ラベルからマップ ドキュメント アノテーションに変換する
- 手順に従ってアノテーションへのラベルの変換を準備します。
- ArcMap のコンテンツ ウィンドウで、ラベリングするレイヤを右クリックします。
- [ラベルをアノテーションに変換] をクリックします。
- [アノテーションの格納先] オプションで、[マップ] をクリックします。
- アノテーションを作成するフィーチャを指定します。
- 変更するアノテーション グループの名前をクリックします。新しいアノテーション グループまたは既存のアノテーション グループを指定することができます。
- 表示スペースが不足しているために、一部のラベルがマップ上に表示されない場合があります。これらのラベルを変換するには、[未配置ラベルをアノテーションに変換] チェックボックスをオンにします。これにより、未配置ラベルがマップ ドキュメントに保存され、後から 1 つずつ配置できるようになります。
- [OK] をクリックします。
- [未配置ラベルをアノテーションに変換] チェックボックスをオンにしていて、かつ未配置ラベルがある場合は、[オーバーフロー アノテーション] ウィンドウに未配置ラベルが一覧表示されます。

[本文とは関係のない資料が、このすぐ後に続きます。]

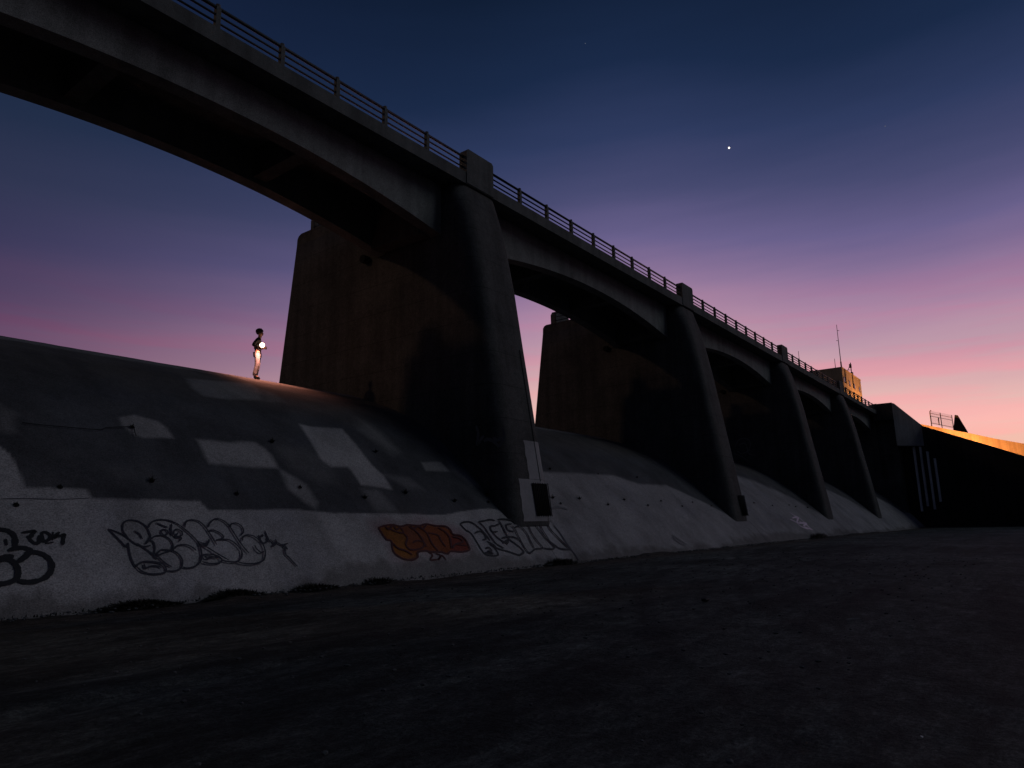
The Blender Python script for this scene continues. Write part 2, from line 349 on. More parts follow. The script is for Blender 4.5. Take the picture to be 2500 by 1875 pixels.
S_TOP = float(np.interp(28.0, cy_, ss))
S_CAP = float(np.interp(21.0, cy_[:700], ss[:700]))
PIER_X = [-.45+19.7*i for i in range(6)]                    # centres; the last one is the abutment
spill = thing('spillway', 'long curved concrete dam spillway with painted-over patches below the bridge', 'spillway')
xs_all = np.concatenate([np.arange(-22, 1.99, .5), np.arange(2, 22.5, .055), np.arange(22.5, 44, .14), np.arange(44, 101.3, .5)])
sv = np.concatenate([np.arange(0, 9.5, .05), np.arange(9.5, ss[-1], .16)])
sY = np.interp(sv, ss, cy_); sZ = np.interp(sv, ss, cz_)
dY = np.gradient(sY, sv); dZ = np.gradient(sZ, sv)
bounds = [-22, -.45, 19.25, 38.95, 58.65, 78.35, 101.2]
for bi in range(len(bounds)-1):
    lo, hi = bounds[bi], bounds[bi+1]
    xs = np.unique(np.concatenate([[lo+.008, hi-.008], xs_all[(xs_all > lo+.01) & (xs_all < hi-.01)]]))
    X, S = np.meshgrid(xs, sv, indexing='ij')
    n1 = fbm(X, S, 3, .35); n2 = fbm(X, S, 5, 3.0, 4); n3 = fbm(X*.25, S*1.0, 9, 1.0)
    h = (n1-.5)*.05 + (n2-.5)*.014
    h -= .05*np.exp(-((S-S_CAP-.02*np.sin(X*3)-(n2-.5)*.3)/.06)**2)*(n3 > .42)
    XX = X; YY = np.broadcast_to(sY, X.shape) - h*np.broadcast_to(dZ, X.shape); ZZ = np.broadcast_to(sZ, X.shape) + h*np.broadcast_to(dY, X.shape)
    me = grid_mesh(xs, len(sv), lambda: np.stack([XX, YY, ZZ], -1), 'spillway_bay')
    C = np.empty(X.shape+(3,)); C[:] = (.075,.077,.085)
    w = (np.clip((S-7.0)/1.8, 0, 1)*.9 + (n1-.5)*.9).clip(0, 1)[..., None]
    C = C*(1-w) + np.array((.095,.085,.078))*w
    C *= (1 + (fbm(X, S, 21, .9)-.5)*.7)[..., None]
    if bi >= 2: C = C*1.0 + .0
    wr = (n2-.5)*.20 + (fbm(X, S, 77, 9.0, 3)-.5)*.10
    inner = .80+.45*fbm(X, S, 71, 1.3, 4)
    for poly, st, soft, c in patches:
        Pm = np.array(poly)
        if Pm[:, 0].max() < lo-1 or Pm[:, 0].min() > hi+1: continue
        d = sdf(poly, X, S) + wr*(soft+.12)*1.2
        mk = np.clip(d/(soft*2)+.5, 0, 1)*np.clip(st*(inner if st < .99 else 1), 0, 1)
        mk = (mk*mk*(3-2*mk) if st > .9 else mk)[..., None]
        C = C*(1-mk) + np.array(c)*mk
    # crest cap: bare concrete
    mk = np.clip((S-S_CAP+wr*.4)/.05, 0, 1)[..., None]
    C = C*(1-mk) + np.array((.20,.19,.185))*mk
    # dirt splashed along the toe, water streaks
    toe = np.clip(1-(S-1.0-(n1-.45)*1.1-(n2-.5)*.5)/.28, 0, 1)[..., None]*.55
    C = C*(1-toe) + np.array((.07,.06,.05))*toe
    stn = np.clip((fbm(X*1.2, S*.35, 31, 1.0)-.55)*4, 0, 1)[..., None]*.28
    C = C*(1-stn*.8)
    blu = np.clip((fbm(X, S, 41, .8)-.52)*3, 0, 1)[..., None]*.25
    C = C*(1-blu) + C*np.array((.8,.85,1.12))*blu
    set_paint(me, C)
    link_obj('spillway_bay', me, M_slope, spill)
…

未配置ラベルはマップ ドキュメントに格納されているので、ラベルを後から配置したい場合は、[オーバーフロー アノテーション] ウィンドウを閉じてかまいません。ArcMap を閉じる前に、現在のマップ ドキュメントを必ず保存してください。
- アノテーション グループは、[アノテーション グループ] タブの [データ フレーム プロパティ] ダイアログ ボックスに表示されます。
- 複数のレイヤのラベルを同時に変換することができます。データ フレームを右クリックし、[ラベルをアノテーションに変換] をクリックして、上記の方法で各レイヤの設定を完了します。
- 既存のアノテーション グループに変換する際には、現在のマップ縮尺(またはデータ フレームの基準縮尺)が既存のアノテーション グループの基準縮尺と一致することを確認してください。
未配置のマップ ドキュメント アノテーションを配置する
[未配置ラベルを変換] チェックボックスをオンにしていて、変換時にラベルが配置されなかった場合、未配置ラベルはマップ ドキュメントに格納されます。
- 未配置アノテーションが含まれているマップ ドキュメントを開きます。
- [図形描画] ツールバーで、[図形の調整] > [オーバーフロー アノテーション] の順にクリックします。
デフォルトでは、すべての未配置アノテーションが [オーバーフロー アノテーション] ウィンドウに表示されます。
- 現在の範囲内のアノテーションだけを表示するには、ウィンドウ内の適当な場所を右クリックして [範囲に含まれるアノテーションを表示] をクリックします。
未配置アノテーションは、デフォルトではマップ上に表示されません。
- 未配置アノテーションを表示するには、ウィンドウ内の適当な場所を右クリックして [アノテーションの描画] をクリックします。未配置アノテーションは赤のアウトラインで表示され、選択できない状態になっています。
- リスト内のアノテーションをダブルクリックして、そのアノテーションのマップ上のフィーチャに移動します。
- リスト内のアノテーションを右クリックして [フィーチャをフラッシュ] をクリックすると、そのアノテーションのフィーチャがマップ上で点滅します。
- 未配置アノテーションを配置するには、リスト内のアノテーションを右クリックし、[アノテーションの追加] をクリックします。
- [図形描画] ツールバーの [エレメント選択] ツールをクリックします。
- マップ上のアノテーションをクリックして、配置する場所までドラッグします。